L’école travaille à sensibiliser les élèves à leur appartenance, à leur identité et à leurs cultures. Souvent, ils évoluent dans une double culture. L’enseignement leur est destiné pour les former, en éliminant les notions eurocentrées, un objectif en phase avec la vision du festival émergent.
**Focus ibadite et artistique**
Une visite à la mosquée Louta a eu lieu pour mettre en valeur le patrimoine historique de l’île. La mosquée Louta, également nommée « Jemaa Louta », est parmi les monuments historiques les plus emblématiques de l’île. Appelée la « Mosquée souterraine », elle se situe entre Gallala et El Kantara.

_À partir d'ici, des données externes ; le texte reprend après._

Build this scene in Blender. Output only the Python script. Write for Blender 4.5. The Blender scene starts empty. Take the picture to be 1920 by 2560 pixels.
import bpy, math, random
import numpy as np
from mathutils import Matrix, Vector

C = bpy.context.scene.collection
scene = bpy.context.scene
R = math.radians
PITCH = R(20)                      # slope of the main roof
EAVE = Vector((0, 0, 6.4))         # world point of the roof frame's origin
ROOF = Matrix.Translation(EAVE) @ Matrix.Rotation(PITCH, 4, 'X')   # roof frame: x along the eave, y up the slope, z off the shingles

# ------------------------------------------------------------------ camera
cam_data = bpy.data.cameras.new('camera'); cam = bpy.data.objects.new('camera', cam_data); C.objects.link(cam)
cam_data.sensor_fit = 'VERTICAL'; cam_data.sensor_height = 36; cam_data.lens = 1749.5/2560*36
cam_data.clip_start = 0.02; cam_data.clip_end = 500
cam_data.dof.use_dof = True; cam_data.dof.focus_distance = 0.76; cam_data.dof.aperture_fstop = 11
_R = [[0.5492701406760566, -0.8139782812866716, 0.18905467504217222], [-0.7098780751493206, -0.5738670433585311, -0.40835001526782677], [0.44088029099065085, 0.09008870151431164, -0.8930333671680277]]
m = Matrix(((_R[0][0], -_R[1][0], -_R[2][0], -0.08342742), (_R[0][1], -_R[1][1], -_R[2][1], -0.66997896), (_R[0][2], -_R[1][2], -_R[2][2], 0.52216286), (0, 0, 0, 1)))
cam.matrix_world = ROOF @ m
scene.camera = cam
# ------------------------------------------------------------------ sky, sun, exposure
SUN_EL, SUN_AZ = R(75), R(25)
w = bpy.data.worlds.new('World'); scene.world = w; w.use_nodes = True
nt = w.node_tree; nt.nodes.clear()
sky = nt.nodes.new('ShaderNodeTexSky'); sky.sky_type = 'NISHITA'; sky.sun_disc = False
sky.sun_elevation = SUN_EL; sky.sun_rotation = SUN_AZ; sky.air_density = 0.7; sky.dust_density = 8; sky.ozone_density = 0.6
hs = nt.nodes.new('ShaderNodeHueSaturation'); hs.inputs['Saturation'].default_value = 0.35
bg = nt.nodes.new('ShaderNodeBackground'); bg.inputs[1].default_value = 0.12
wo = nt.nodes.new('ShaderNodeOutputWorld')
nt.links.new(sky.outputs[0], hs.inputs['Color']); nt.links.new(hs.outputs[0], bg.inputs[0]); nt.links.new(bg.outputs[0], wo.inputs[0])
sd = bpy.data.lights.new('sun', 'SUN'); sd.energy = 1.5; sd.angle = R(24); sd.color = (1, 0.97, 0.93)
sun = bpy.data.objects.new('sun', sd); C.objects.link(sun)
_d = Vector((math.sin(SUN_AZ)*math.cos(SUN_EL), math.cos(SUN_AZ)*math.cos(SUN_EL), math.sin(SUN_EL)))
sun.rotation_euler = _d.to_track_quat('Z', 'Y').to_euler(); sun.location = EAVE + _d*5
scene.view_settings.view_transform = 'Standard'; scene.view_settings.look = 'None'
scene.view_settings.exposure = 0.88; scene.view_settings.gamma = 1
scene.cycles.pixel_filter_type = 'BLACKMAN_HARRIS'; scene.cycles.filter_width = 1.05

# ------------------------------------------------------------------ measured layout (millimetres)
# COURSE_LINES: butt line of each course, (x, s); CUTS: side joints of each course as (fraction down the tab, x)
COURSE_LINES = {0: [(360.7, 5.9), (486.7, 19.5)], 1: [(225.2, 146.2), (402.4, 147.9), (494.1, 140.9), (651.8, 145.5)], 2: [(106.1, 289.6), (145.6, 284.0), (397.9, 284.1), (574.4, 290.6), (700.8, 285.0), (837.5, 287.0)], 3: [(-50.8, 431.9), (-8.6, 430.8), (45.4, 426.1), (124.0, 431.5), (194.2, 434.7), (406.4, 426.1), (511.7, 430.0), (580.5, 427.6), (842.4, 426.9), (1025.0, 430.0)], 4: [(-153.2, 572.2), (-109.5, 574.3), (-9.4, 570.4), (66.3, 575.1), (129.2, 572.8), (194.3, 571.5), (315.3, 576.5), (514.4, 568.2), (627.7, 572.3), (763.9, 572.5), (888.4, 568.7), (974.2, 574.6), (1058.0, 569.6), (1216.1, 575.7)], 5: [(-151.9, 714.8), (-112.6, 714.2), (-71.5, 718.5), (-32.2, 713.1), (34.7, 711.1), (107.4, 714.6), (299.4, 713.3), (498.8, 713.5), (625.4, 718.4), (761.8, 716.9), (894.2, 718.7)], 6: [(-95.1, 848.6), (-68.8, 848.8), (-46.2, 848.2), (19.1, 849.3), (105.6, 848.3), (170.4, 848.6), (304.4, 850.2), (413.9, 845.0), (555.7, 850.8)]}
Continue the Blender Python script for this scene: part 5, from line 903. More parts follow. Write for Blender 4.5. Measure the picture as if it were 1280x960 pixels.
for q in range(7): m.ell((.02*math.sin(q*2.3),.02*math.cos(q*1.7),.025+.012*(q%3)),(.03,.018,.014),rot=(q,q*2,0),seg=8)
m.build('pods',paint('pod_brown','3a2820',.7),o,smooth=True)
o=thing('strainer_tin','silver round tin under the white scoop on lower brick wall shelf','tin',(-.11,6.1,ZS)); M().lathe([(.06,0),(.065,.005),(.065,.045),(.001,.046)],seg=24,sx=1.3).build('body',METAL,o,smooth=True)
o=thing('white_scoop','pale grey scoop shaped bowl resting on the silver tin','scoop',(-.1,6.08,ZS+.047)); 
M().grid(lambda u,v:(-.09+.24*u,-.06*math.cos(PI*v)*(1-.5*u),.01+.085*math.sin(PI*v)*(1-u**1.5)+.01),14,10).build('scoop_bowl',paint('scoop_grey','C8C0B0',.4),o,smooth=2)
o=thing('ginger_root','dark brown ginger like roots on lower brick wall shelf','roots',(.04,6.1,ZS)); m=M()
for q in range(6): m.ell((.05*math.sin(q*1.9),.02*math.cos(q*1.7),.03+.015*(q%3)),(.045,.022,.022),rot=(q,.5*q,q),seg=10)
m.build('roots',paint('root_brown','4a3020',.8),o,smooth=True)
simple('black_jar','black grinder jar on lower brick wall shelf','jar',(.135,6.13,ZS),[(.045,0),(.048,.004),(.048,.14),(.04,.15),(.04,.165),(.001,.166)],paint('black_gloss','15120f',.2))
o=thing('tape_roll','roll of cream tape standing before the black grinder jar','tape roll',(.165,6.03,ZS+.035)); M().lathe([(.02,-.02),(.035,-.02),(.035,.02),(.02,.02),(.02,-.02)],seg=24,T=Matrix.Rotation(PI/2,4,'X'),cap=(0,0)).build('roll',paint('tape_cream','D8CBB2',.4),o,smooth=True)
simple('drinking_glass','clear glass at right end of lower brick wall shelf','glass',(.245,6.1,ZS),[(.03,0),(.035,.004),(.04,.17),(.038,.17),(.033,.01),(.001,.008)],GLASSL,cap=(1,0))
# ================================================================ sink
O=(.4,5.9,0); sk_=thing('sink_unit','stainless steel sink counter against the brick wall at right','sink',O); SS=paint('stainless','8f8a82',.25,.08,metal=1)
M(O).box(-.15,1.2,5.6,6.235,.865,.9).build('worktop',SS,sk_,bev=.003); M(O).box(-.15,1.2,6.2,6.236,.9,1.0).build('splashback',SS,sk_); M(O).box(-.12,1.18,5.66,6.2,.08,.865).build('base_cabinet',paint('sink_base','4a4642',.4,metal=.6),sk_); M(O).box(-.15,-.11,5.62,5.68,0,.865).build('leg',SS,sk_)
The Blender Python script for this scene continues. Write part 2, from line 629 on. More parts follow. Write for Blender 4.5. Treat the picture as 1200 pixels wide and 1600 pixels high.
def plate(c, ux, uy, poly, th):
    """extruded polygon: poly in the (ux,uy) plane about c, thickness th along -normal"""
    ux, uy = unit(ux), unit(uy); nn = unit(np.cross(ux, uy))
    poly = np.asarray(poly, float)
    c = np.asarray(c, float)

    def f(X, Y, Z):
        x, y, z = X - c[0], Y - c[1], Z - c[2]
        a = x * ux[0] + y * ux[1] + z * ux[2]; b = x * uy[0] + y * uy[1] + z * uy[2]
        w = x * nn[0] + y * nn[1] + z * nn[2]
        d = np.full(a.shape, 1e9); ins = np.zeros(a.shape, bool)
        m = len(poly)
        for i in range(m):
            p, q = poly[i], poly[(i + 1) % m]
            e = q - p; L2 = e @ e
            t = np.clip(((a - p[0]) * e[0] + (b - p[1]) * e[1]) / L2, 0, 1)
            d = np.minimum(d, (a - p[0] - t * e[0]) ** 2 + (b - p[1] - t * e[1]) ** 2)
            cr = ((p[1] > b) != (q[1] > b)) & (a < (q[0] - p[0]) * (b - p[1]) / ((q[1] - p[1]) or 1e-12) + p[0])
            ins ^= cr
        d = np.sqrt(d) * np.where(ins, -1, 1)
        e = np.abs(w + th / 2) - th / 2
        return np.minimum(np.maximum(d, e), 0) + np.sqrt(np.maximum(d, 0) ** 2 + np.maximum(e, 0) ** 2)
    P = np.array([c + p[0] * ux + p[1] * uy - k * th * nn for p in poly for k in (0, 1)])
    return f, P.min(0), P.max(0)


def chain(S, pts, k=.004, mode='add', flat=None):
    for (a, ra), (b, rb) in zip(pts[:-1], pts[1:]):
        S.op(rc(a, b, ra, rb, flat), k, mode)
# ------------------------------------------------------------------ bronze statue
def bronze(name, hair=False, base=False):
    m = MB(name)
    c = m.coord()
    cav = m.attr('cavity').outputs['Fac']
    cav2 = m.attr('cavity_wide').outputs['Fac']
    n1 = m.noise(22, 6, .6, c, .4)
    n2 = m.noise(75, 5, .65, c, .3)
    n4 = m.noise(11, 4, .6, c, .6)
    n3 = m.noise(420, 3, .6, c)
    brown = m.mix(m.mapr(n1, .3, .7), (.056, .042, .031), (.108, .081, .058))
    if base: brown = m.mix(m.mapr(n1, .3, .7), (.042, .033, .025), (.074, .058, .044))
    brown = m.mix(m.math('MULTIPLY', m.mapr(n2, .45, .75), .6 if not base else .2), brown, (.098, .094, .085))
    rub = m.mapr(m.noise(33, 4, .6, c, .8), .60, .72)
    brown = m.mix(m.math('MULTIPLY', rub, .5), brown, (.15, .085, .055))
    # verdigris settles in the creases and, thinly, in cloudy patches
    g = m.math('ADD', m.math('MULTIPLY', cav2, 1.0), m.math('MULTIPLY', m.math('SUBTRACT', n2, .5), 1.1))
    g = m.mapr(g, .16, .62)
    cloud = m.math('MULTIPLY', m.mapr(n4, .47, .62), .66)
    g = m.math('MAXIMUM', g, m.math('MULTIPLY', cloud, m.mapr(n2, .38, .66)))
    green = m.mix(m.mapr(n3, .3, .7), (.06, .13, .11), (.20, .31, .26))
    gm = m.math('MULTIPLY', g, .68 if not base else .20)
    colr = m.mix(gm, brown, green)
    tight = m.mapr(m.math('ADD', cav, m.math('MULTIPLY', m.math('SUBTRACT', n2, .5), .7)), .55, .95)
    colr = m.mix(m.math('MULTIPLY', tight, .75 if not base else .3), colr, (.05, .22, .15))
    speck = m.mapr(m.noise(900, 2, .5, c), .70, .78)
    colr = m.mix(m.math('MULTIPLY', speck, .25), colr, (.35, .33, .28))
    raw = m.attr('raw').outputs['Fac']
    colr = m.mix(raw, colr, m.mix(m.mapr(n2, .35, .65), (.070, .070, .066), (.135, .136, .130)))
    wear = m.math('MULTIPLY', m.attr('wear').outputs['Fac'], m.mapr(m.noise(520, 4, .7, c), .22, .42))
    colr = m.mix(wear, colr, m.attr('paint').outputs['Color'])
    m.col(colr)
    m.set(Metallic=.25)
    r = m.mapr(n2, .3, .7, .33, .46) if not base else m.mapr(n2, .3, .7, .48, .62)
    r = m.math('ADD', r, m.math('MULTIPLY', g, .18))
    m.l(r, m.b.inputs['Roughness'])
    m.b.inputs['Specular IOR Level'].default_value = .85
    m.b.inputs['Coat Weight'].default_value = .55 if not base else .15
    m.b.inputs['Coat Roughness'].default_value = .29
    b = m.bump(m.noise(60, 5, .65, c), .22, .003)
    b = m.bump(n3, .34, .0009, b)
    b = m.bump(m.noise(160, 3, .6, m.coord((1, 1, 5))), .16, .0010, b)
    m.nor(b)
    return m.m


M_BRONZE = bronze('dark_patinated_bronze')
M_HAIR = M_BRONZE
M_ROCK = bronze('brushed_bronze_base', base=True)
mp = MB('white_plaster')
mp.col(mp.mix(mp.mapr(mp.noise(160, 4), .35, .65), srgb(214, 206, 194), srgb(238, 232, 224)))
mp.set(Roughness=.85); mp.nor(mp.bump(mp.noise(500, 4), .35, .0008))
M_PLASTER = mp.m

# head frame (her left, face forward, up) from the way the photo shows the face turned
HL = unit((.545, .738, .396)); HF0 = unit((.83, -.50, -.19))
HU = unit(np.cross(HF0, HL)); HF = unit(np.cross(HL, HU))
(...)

Cet édifice religieux historique daterait des XIIe ou XIIIe siècles. Partiellement enfouie, elle se caractérise par une architecture simple, construite avec deux coupoles émergeant du sol et accessible par un escalier escarpé. Appartenant à la tradition ibadite, la mosquée aurait été un lieu de culte secret ou de refuge en période de conflit. Bien que désaffectée aujourd’hui, elle a été restaurée en 1990 puis en 2019, et figure désormais au patrimoine mondial de l’Unesco.
Le vernissage événementiel à Djerba s’est tenu le 16 octobre à l’Alliance Française. « Berbérités, des origines aux influences » de Pierre Gassin est une exposition de 40 photographies qui retrace les cultures berbères du sud tunisien, leurs traditions, leur spiritualité, ainsi que l’évolution de ces héritages au fil du temps. Le photographe français, résident à Kerkennah, met en valeur, à travers ses œuvres, un patrimoine fait de symboles, de gestes quotidiens et de pratiques communautaires. L’exposition sera visible jusqu’au 16 novembre 2025.